Cumhurbaşkanı Recep Tayyip Erdoğan Zonguldak’a bir geldi gitti ki, ortalık toz  duman.

En çok tartışılan konu ise alandaki madencilerin  “İşçi alınsın üretim artsın” sloganı oldu.

Cumhurbaşkanı bu sloganın kendisine atılmamasını istedi.

Ve dedi ki:

“Bana slogan atmayın, bunu başkasına yapın.”

?!

 

Eski adı Ereğli Kömürleri İşletmesi  (EKİ) olan Türkiye Taşkömürü Kurumu’nun (TTK) zarar ettiğini bilmeyen yok.

Doğru mu doğru!

Zarar etsin mi?

Tabi ki etmesin!

Peki çözüm?

İşte durum burada çatallaşıyor.

Çözüm konusunda  Turgut Özal ile başlayan “Özelleşsin” baskılarına karşı o dönem “özerkleşme” savunulurdu.

Her iki de olmadı.

Zaman içinde, “özerkleşme” konusunda en somut adım dönemin DSP Milletvekili Prof. Dr. Mümtaz Soysal attı  ama hükümetin ömrü vefa etmedi. Bildiğiniz gibi 2002’de MHP Genel Başkanı Devlet Bahçeli seçimlere 1,5 yıl kala “erken seçim” dedi ve hem kendisini hem de diğer koalisyon ortaklarının barajın altında kalmasını sağladı.

O kırılma TTK’nın kendi ayakları üzerinde durabilmesini sağlayacak “Özerkleştirme” yasasının da askıya alınmasına sebep oldu.

 

Teklif yasallaşmış olsaydı, TTK A.Ş Kurulacak ve bu kurum siyasetten tamamen bağımsız olarak, ekonominin gerekleri ve koşullarına uygun özgür bir kurum olacaktı.

TTK özgürleşemedi.

Bağımlı kaldı.

Ve hep zarar etti.

Bugün de ediyor.

 

TTK’nın zarardan kurtarılması için şu ana kadar (Soysal’ın kanun teklifi dışında)  atılmış ve atılmak istenen hiçbir ciddi adım yok.

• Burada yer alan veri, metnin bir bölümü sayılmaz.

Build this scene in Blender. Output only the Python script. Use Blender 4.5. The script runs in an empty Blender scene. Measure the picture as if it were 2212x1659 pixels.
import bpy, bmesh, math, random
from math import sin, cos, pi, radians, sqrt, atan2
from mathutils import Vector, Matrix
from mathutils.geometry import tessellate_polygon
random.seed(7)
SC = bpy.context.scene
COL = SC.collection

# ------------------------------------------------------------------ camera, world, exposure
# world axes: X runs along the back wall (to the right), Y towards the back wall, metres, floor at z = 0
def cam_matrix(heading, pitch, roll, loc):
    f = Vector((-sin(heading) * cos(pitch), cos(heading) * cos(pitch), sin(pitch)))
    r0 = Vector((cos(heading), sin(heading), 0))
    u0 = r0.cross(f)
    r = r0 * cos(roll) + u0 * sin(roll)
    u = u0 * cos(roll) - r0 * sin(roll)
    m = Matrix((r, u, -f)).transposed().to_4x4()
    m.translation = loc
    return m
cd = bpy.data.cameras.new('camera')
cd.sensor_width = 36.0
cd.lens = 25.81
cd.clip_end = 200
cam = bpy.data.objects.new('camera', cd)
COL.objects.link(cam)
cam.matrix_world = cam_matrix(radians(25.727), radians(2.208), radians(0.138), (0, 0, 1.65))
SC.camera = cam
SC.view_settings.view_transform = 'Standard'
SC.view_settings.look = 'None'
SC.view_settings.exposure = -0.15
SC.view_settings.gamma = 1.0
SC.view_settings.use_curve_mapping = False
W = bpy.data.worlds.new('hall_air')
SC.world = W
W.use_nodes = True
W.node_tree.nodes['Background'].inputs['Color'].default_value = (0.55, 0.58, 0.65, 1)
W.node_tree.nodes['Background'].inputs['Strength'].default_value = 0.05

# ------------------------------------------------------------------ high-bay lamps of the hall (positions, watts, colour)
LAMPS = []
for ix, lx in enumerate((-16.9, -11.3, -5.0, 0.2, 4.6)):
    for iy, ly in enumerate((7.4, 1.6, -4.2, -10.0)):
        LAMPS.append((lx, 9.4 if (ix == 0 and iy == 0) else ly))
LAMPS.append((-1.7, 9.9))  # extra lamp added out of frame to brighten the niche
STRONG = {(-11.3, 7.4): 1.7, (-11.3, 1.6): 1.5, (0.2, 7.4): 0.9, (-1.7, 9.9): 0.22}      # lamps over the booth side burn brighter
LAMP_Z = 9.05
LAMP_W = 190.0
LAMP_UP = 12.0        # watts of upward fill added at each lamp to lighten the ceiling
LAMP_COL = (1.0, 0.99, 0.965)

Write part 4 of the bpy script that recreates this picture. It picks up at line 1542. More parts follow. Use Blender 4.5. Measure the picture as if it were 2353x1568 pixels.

En kolay yol olarak koskoca kurumun müesseselerini  parça parça elden çıkarıp özelleştirmek olarak gösteriliyor.

Ki, her dönem özelleştirmenin hazırlıkları hep açık ya da kapalı yapıldı.

Ortada bir hasta kurum var adı da TTK.

Bu kurum Zonguldak’ın herşeyi.

Hasta yatağından kaldırılmalı.

Hem de, toplumsal uzlaşma sağlayarak ayaklandırılmalı.

Bunun yol ve yönetimini bulması gereken, kurum ve kuruluşlar ile siyasetçiler de suskun kalıp seçenek üretmediği takdirde, özelleştirme rüzgarı bir gün gelip kökünden söküp atacak TTK’yı.

Hal böyle iken sadece TTK’yı değil, Zonguldak’ın da önünü açacak olan çözüm noktasında neden bir hareket başlatılmaz akıl almıyor.

Hey sendika neredesiniz.

Çıkın ortaya da, “TTK nasıl kurtulur?” sorusuna yanıt arayan çalıştaylar düzenleyin.

Oturumlar yapın.

Panellerde tartışın.

Ve böylelikle iktidara da elinizdeki çözüm reçetesiyle giderek tedaviyi başlatın.

Bu sessizlik ve suskunluğun arkasından gelecek hava hiç de iyi gözükmüyor.

Perşembenin gelişi çarşambadan bellidir.

O çarşambayı Cumhurbaşkanı Zonguldak meydanında söyledi.

Halen daha okuyamadınız mı o mektubu?